Cosa c’è di più sconcertante di una città che brucia in attesa del suo ultimo giorno? La risposta nelle Fortune di Alexander Sand (Zona42 edizioni) vi lascerà perplessi e non la troverete qui, ma un fatto è sicuro: la soluzione proposta da Francesco Cane Barca al senso del crepuscolo della civiltà, ovvero ciò che spinge l’intera umanità a progredire, c’entra con il cadavere della figlia del boss, un investigatore alcolizzato, gli amici dell’investigatore, il cane dell’investigatore e il sogno di scappare in Argentina.
Tutti questi elementi sono allacciati tra loro da un elemento: la fortuna, che governa l’intera dinamica del primo romanzo di Cane Barca, volume arricchito da una postfazione acuta di Michele Vaccari, autore del bel libro “Buio Padre” edito da Marsilio.
Infatti, a differenza del tradizionale noir mediterraneo che si snoda tra la ricerca degli indizi in una città di mare e le testimonianze di puttane e brutti ceffi, l’intreccio dei fatti e dei personaggi è legato al destino e non all’indagine. Una caratteristica peculiare delle 175 pagine, dichiarata sin dal titolo e dall’incipit, oltre ad essere ben disseminata lungo le nevrosi del detective privato Sandro, ovvero Alexander Sand, il quale, un po’ per indolenza, mai compirà una scelta e sempre verrà travolto dagli eventi.
Introdurre un elemento così repentino all’interno di un genere letterario conosciuto – e gestirlo così bene – è un gesto da pochi scrittori. Ed è anche l’unico elemento concretamente soprannaturale rispetto alla distopica Genuana in fiamme. Infatti, la fortuna irrompe nella realtà di Alexander ed il protagonista ne è cosciente, tanto da rimanere turbato da una condizione di benevolenza che così ferocemente lo governa per tutta la durata del suo arrancare tra i vicoli.
La città portuale di Genuana è in fiamme e in balia della “guerretta”, una rivolta rabbiosa, stanca e rassegnata alla fine. Ma più che una distopia è il futuro che ci spetterà, prima o dopo.
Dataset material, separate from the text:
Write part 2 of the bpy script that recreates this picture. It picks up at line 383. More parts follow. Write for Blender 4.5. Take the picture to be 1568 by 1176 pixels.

Ecco un’altra cosa difficile da fare: raccontare Genova, un intreccio di vie come le “Fortune di Alexander Sand” sono un dedalo di generi letterari. Il trait d’union questa volta non è la fortuna ma la voce e lo stile di Francesco Cane Barca. L’uso delle parole céliniano è giocoso, frenetico e vivace, a tratti ironico, fino al punto di fare ricorso ripetutamente parole in genovese stretto all’interno dei monologhi interiori del detective Sandro. Curioso è anche l’utilizzo delle virgole solo nei fitti dialoghi diretti, che sono il vero contraltare realista del romanzo, ancora di più delle pagine del diario interiore del giovane futuro Sand, che, come un assolo, attraversano la storia.
Il libro, ben curato, è anticipato da una copertina post-apocalittica di Annalisa Antonini per Zona42, certamente una casa editrice indipendente che sta facendo parlare di sé per le sue pubblicazioni attuali con lo spirito del tempo e della narrativa, anche per aver compreso la raggiunta maturità letteraria di uno dei fantomatici pionieri dell’underground delle riviste.
Cosa c’è di più sconcertante di una città che brucia in attesa del suo ultimo giorno?
L’amore, ovviamente. È questa l’unica fortuna mancata di Alexander Sand?